Im Zug setzten wir uns erst einmal in ein leeres aber kaltes Abteil, bis ein Schaffner uns schließlich erklärte, dass die Heizung in diesem Abteil zur Zeit defekt war und wir doch lieber in die Waggons weiter hinten gehen sollten. Taten wir auch, und ich hatte mich schon lange nicht mehr so über die Wärme gefreut. Und irgendwie freute ich mich auch, wieder nach Hause zu kommen, während ich halb dösend mit ansah, wie die Vorgebirge der Alpen langsam in der Dunkelheit verschwanden und immer mehr Menschen, die Deutsch sprachen, in den Zug einstiegen.

Nur stiegen dann immer mehr lärmende Skitouristen ein, und der österreichische Schaffner benutzte ein Kartenverkaufgerät, das in etwas so klang wie ein Flipperautomat. Und außer uns hatte sich anscheinend niemand um eine Fahrkarte bemüht. Ich bekam Kopfschmerzen. Und dann fiel auch noch im Rest des Zuges die Heizung aus. Irgendwie schafften wir es trotzdem einigermaßen pünktlich zum Münchener Bahnhof, von dem aus um kurz nach Mitternacht der Zug nach Leipzig fahren würde. Und da Burger King der einzige Laden war, der noch geöffnet hatte, setzten wir uns dort hin, genauso wie jeder andere halbwegs vernünftige Reisende. Und es ist wirklich erstaunlich, wie viele Menschen an einem Sonntagabend auf Bahnhöfen herumlungern können.
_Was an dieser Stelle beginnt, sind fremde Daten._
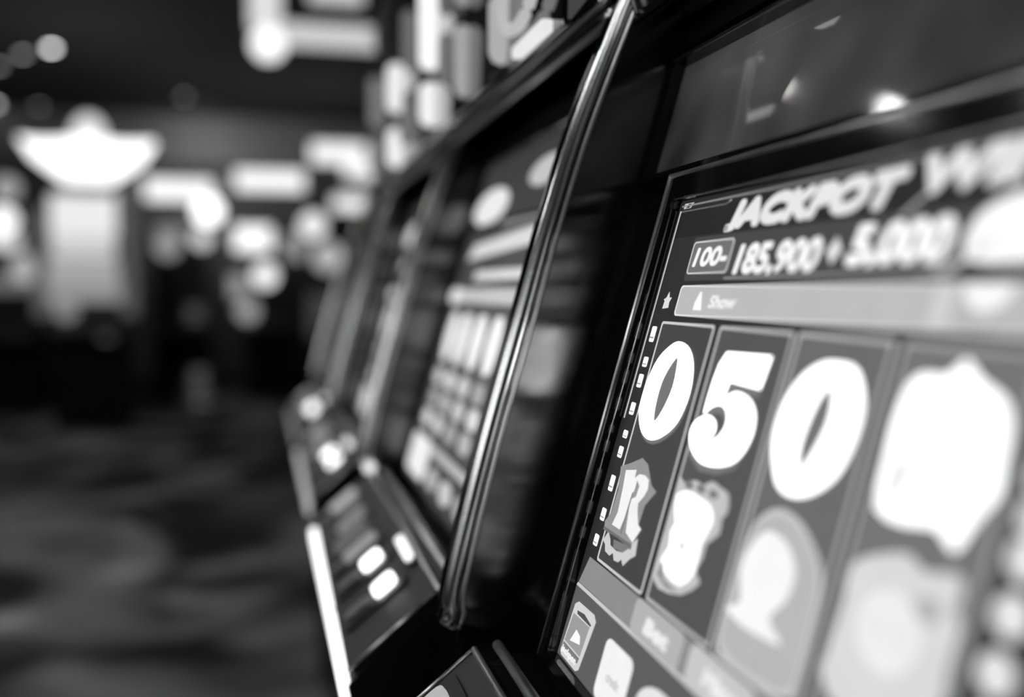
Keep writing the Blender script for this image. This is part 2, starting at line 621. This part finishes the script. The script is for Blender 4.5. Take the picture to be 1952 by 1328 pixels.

Ich bekam jedenfalls auch endlich etwas zu essen und konnte noch dazu einer meiner Lieblingsbeschäftigungen nachgehen. Die Menschen, die um so eine Zeit noch unterwegs sind, finde ich nämlich um einiges interessanter als die, die tagsüber hin und her eilen. Um diese Zeit scheint einfach jeder seine eigene Geschichte mit sich herumzutragen und wirkt mehr wie ein Individuum, wärend die Menschen tagsüber nur ein Teil der Masse zu sein scheinen.

So trafen wir dann auch im Zug einen netten Amerikaner, der neben uns saß, und mit dem wir die ganze Fahrt über Gott und die Welt redeten (dieses Mal kam Gott auch nicht zu kurz), bis wir fünf Stunden später total übermüdet in Leipzig ankamen. Ich war erstaunt, dass um diese Zeit schon regelmäßig Straßenbahnen fuhren, aber um sechs lag ich schließlich glücklich dösend in meinem Bett, froh, endlich wieder meine Ruhe zu haben.